As part of their deal with city officials, teachers agreed to a 6 percent raise and slightly fewer students in each classroom, according to Alex Caputo-Pearl, president of United Teachers Los Angeles, a labor union that represents about 34,000 public school teachers, nurses, librarians, and support staff in the city.

And more than 2,000 teachers in Denver are on strike right now. Educators want the school district to overhaul the compensation system, which relies heavily on bonuses that fluctuate wildly from year to year.

They also say their base salaries are too low for Denver’s high cost of living and aren’t keeping up with pay in neighboring districts. They’ve pointed out that the district has way more administrators than other districts of similar size, which eats into the school budget.

If 2018 is any indication, there’s a good chance that these new strikes are just the beginning.
13319867, Well, is that a shift, or is it a cycle?
Posted by stravinskian, Thu Mar-14-19 11:37 PM
'Cause I remember the eighties. You probably do too. They aren't really ancient history, and they weren't exactly a time of massive upheaval against the rich.
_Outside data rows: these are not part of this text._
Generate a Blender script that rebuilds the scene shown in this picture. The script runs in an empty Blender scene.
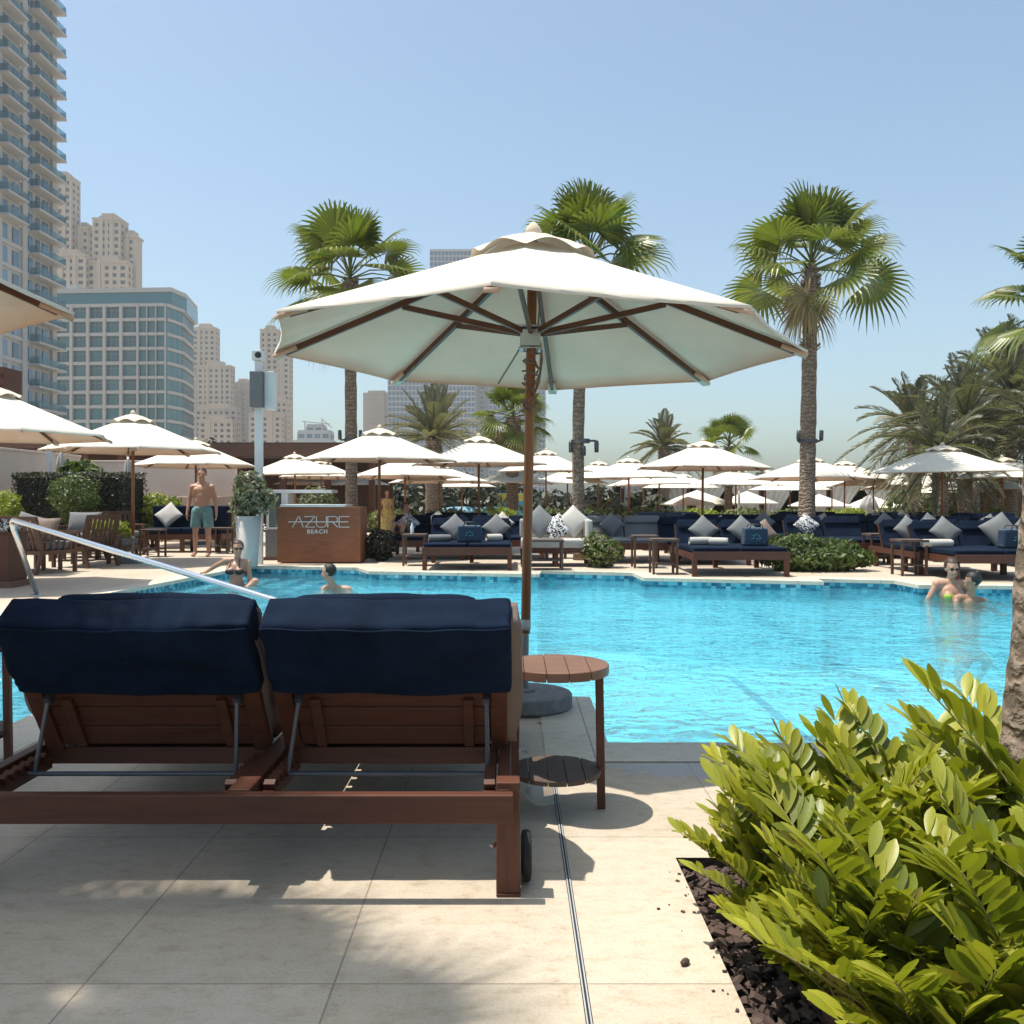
import bpy, bmesh, math, random
from mathutils import Vector, Matrix, Quaternion, noise
PI = math.pi; R = math.radians
scene = bpy.context.scene
C = scene.collection
random.seed(7)
# ------------------------------------------------------------------ camera, sky, sun, exposure
HC, HY, F = 1.19, 497.0, 900.0
cam_d = bpy.data.cameras.new('camera'); cam = bpy.data.objects.new('camera', cam_d); C.objects.link(cam)
cam.location = (0, 0, HC); cam.rotation_euler = (R(90), 0, 0)
cam_d.sensor_width = 36; cam_d.lens = F/1024*36; cam_d.shift_y = (HY-512)/1024
cam_d.clip_start = .05; cam_d.clip_end = 9000
scene.camera = cam
SUN_EL = 73.3
w = bpy.data.worlds.new('World'); scene.world = w; w.use_nodes = True
nt = w.node_tree; bg = nt.nodes['Background']
sky = nt.nodes.new('ShaderNodeTexSky'); sky.sky_type = 'NISHITA'; sky.sun_disc = False
sky.sun_elevation = R(SUN_EL); sky.sun_rotation = R(-90); sky.altitude = 0
sky.air_density = 1.0; sky.dust_density = 2.6; sky.ozone_density = .8
tint = nt.nodes.new('ShaderNodeMix'); tint.data_type = 'RGBA'; tint.blend_type = 'MULTIPLY'; tint.inputs[0].default_value = 1; tint.inputs[7].default_value = (.98,1.09,1.05,1)
nt.links.new(sky.outputs[0], tint.inputs[6]); nt.links.new(tint.outputs[2], bg.inputs[0]); bg.inputs[1].default_value = .140
sl = bpy.data.lights.new('sun', 'SUN'); sun = bpy.data.objects.new('sun', sl); C.objects.link(sun)
sl.energy = 5.0; sl.angle = R(.53); sl.color = (1, .945, .855)
sdir = Vector((.300, -.012, -1)).normalized()
sun.rotation_euler = sdir.to_track_quat('-Z', 'Y').to_euler()
sun.location = (-20, 0, 60)
scene.view_settings.view_transform = 'Standard'; scene.view_settings.look = 'None'
scene.view_settings.gamma = 1; scene.view_settings.exposure = 0.42
try:
    scene.cycles.transparent_max_bounces = 24
except Exception: pass

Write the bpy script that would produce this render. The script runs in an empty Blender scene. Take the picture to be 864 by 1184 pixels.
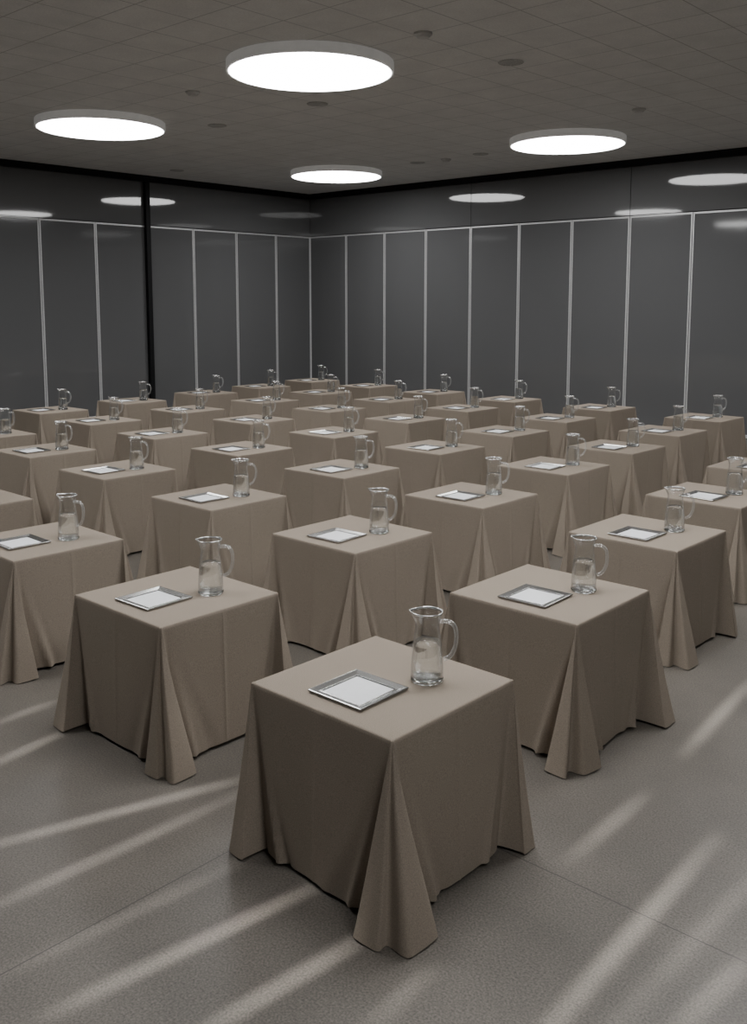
import bpy, math, random
from mathutils import Vector, Matrix
S=bpy.context.scene
COL=S.collection
# ---------------------------------------------------------------- helpers
def link(o): COL.objects.link(o); return o
def mesh_obj(name,verts,faces,mat=None,smooth=False):
    m=bpy.data.meshes.new(name); m.from_pydata([tuple(v) for v in verts],[],faces); m.update()
    if smooth:
        for p in m.polygons: p.use_smooth=True
    if mat: m.materials.append(mat)
    return link(bpy.data.objects.new(name,m))
def boxdata(x0,x1,y0,y1,z0,z1):
    v=[(x0,y0,z0),(x1,y0,z0),(x1,y1,z0),(x0,y1,z0),(x0,y0,z1),(x1,y0,z1),(x1,y1,z1),(x0,y1,z1)]
    f=[(0,3,2,1),(4,5,6,7),(0,1,5,4),(1,2,6,5),(2,3,7,6),(3,0,4,7)]
    return v,f
def lathe(profile,n=32,caps=True):
    v=[];f=[]
    for r,z in profile:
        for k in range(n):
            a=2*math.pi*k/n; v.append((r*math.cos(a),r*math.sin(a),z))
    for i in range(len(profile)-1):
        for k in range(n):
            a=i*n+k;b=i*n+(k+1)%n
            f.append((a,b,b+n,a+n))
    if caps:
        f.append(tuple(range(n-1,-1,-1)))
        f.append(tuple((len(profile)-1)*n+k for k in range(n)))
    return v,f
def tube(pts,r,n=10):
    v=[];f=[]
    pts=[Vector(p) for p in pts]
    for i,p in enumerate(pts):
        t=(pts[min(i+1,len(pts)-1)]-pts[max(i-1,0)]).normalized()
        s=Vector((0,1,0)); q=t.cross(s).normalized()
        for k in range(n):
            a=2*math.pi*k/n; v.append(p+s*math.cos(a)*r*1.25+q*math.sin(a)*r)
    for i in range(len(pts)-1):
        for k in range(n):
            a=i*n+k;b=i*n+(k+1)%n
            f.append((a,b,b+n,a+n))
    f.append(tuple(range(n-1,-1,-1)));f.append(tuple((len(pts)-1)*n+k for k in range(n)))
    return v,f
def catmull(P,sub):
    out=[]
    for i in range(1,len(P)-2):
        p0,p1,p2,p3=P[i-1],P[i],P[i+1],P[i+2]
        for k in range(sub):
            t=k/sub
            out.append(0.5*((2*p1)+(-p0+p2)*t+(2*p0-5*p1+4*p2-p3)*t*t+(-p0+3*p1-3*p2+p3)*t**3))
    out.append(P[-2]); return out
class NT:
    def __init__(s,name):
        s.m=bpy.data.materials.new(name); s.m.use_nodes=True; s.t=s.m.node_tree; s.t.nodes.clear()
        s.out=s.t.nodes.new('ShaderNodeOutputMaterial')
    def n(s,ty,**kw):
        nd=s.t.nodes.new(ty)
        for k,v in kw.items(): setattr(nd,k,v)
        return nd
    def l(s,a,b): s.t.links.new(a,b)
    def math(s,op,a,b=None,c=None):
        nd=s.t.nodes.new('ShaderNodeMath'); nd.operation=op
        for i,x in enumerate((a,b,c)):
            if x is None: continue
            if isinstance(x,(int,float)): nd.inputs[i].default_value=x
            else: s.l(x,nd.inputs[i])
        return nd.outputs[0]
def principled(name,col,rough=.5,metal=0.,spec=.5,noise=None,emit=0.):
    N=NT(name); b=N.n('ShaderNodeBsdfPrincipled')
    b.inputs['Roughness'].default_value=rough; b.inputs['Metallic'].default_value=metal
    b.inputs['Specular IOR Level'].default_value=spec
    b.inputs['Base Color'].default_value=(*col,1)
    if emit:
        b.inputs['Emission Color'].default_value=(1,.98,.95,1); b.inputs['Emission Strength'].default_value=emit
    N.l(b.outputs[0],N.out.inputs[0])
    tc=N.n('ShaderNodeTexCoord')
    if noise:
        sc,amt=noise
        nz=N.n('ShaderNodeTexNoise'); nz.inputs['Scale'].default_value=sc; nz.inputs['Detail'].default_value=5
        N.l(tc.outputs['Object'],nz.inputs['Vector'])
        r=N.n('ShaderNodeMapRange'); r.inputs['From Min'].default_value=.3;r.inputs['From Max'].default_value=.7
        r.inputs['To Min'].default_value=1-amt;r.inputs['To Max'].default_value=1+amt
        N.l(nz.outputs[0],r.inputs[0])
        mx=N.n('ShaderNodeVectorMath',operation='SCALE'); mx.inputs[0].default_value=col
        N.l(r.outputs[0],mx.inputs['Scale']); N.l(mx.outputs[0],b.inputs['Base Color'])
    return N,b,tc
# ---------------------------------------------------------------- materials
def mat_grid(name,col,px,py,wid,linecol,rough,n1,n2,spec=.5,bumpd=.002,bst=.3):
    N=NT(name); b=N.n('ShaderNodeBsdfPrincipled'); b.inputs['Roughness'].default_value=rough; b.inputs['Specular IOR Level'].default_value=spec
    tc=N.n('ShaderNodeTexCoord'); sp=N.n('ShaderNodeSeparateXYZ'); N.l(tc.outputs['Object'],sp.inputs[0])
    dx=N.math('PINGPONG',sp.outputs[0],px/2); dy=N.math('PINGPONG',sp.outputs[1],py/2)
    d=N.math('MINIMUM',dx,dy)
    line=N.math('LESS_THAN',d,wid)
    a=N.n('ShaderNodeTexNoise'); a.inputs['Scale'].default_value=n1[0]; a.inputs['Detail'].default_value=8; a.inputs['Roughness'].default_value=.6
    c=N.n('ShaderNodeTexNoise'); c.inputs['Scale'].default_value=n2[0]; c.inputs['Detail'].default_value=4
    N.l(tc.outputs['Object'],a.inputs[0]); N.l(tc.outputs['Object'],c.inputs[0])
    va=N.math('MULTIPLY_ADD',a.outputs[0],2*n1[1],1-n1[1]); vc=N.math('MULTIPLY_ADD',c.outputs[0],2*n2[1],1-n2[1])
    v=N.math('MULTIPLY',va,vc)
    sc=N.n('ShaderNodeVectorMath',operation='SCALE'); sc.inputs[0].default_value=col; N.l(v,sc.inputs['Scale'])
    mx=N.n('ShaderNodeMix',data_type='RGBA'); N.l(line,mx.inputs['Factor']); N.l(sc.outputs[0],mx.inputs['A']); mx.inputs['B'].default_value=(*linecol,1)
    N.l(mx.outputs['Result'],b.inputs['Base Color'])
    bp=N.n('ShaderNodeBump'); bp.inputs['Strength'].default_value=bst; bp.inputs['Distance'].default_value=bumpd
    N.l(c.outputs[0],bp.inputs['Height']); N.l(bp.outputs[0],b.inputs['Normal'])
    N.l(b.outputs[0],N.out.inputs[0]); return N.m
M_floor=mat_grid('speckled_concrete_floor',(.122,.110,.096),3.48,3.30,.003,(.055,.05,.045),.42,(1.8,.4),(115,1.1),bumpd=.001,bst=.25)
M_ceil=mat_grid('mineral_ceiling_tile',(.66,.66,.65),.6,.6,.006,(.42,.42,.42),.95,(2.5,.16),(60,.16),spec=.1)
def panel_mat(name,col,rough):
    N,b,tc=principled(name,col,rough,0,.5)
    nz=N.n('ShaderNodeTexNoise'); nz.inputs['Scale'].default_value=180; nz.inputs['Detail'].default_value=2; N.l(tc.outputs['Object'],nz.inputs[0])
    v=N.math('MULTIPLY_ADD',nz.outputs[0],.2,.9)
    mx=N.n('ShaderNodeVectorMath',operation='SCALE'); mx.inputs[0].default_value=col
    N.l(v,mx.inputs['Scale']); N.l(mx.outputs[0],b.inputs['Base Color']); return N.m
M_panel=panel_mat('satin_gloss_grey_panel',(.114,.115,.119),.06)
M_head=panel_mat('satin_gloss_grey_fascia',(.116,.117,.12),.04)
M_alu=principled('brushed_aluminium',(.60,.60,.61),.45,.3,.5,noise=(20,.05))[0].m
M_black=principled('black_steel',(.006,.006,.007),.6,0,.2,noise=(10,.1))[0].m
M_house=principled('light_housing_white',(.75,.75,.74),.6,0,.3,noise=(10,.04),emit=.09)[0].m  # faint glow put into the housing so its rim looks lit
M_fix=principled('ceiling_fixture_grey',(.5,.5,.49),.5,0,.4,noise=(30,.08))[0].m
M_fixd=principled('ceiling_fixture_dark',(.40,.40,.39),.6,0,.3,noise=(90,.3))[0].m
M_leg=principled('dark_leg_steel',(.05,.05,.05),.4,.6,.5,noise=(20,.1))[0].m
M_tray=principled('pewter_tray_metal',(.46,.46,.455),.22,.92,.5,noise=(40,.06))[0].m
M_chrome=principled('polished_steel_collar',(.7,.7,.7),.2,.85,.5,noise=(40,.03))[0].m
M_paper=principled('white_paper',(.84,.86,.89),.6,0,.4,noise=(30,.02))[0].m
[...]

I guess we could say there was a kind of "correction" in the early 90s where the general mood went from massively obsessed with greed to mildly annoyed with it. But that seems to happen every 30 years or so. I wouldn't call it a "shift."

I'm not saying there isn't anything going on. And I'm certainly not saying there's anything good about how we idolize wealth. I'm just saying it's always a little too tempting to say "this time it's different." It usually isn't.
13319806, Another recession is inevitable tho
Posted by Madvillain 626, Thu Mar-14-19 04:52 PM
Millenials are DEEP in debt and can barely buy a home. Student debt levels outta control. Auto loan debt outta control.

Shits going to get real in the next 10 years.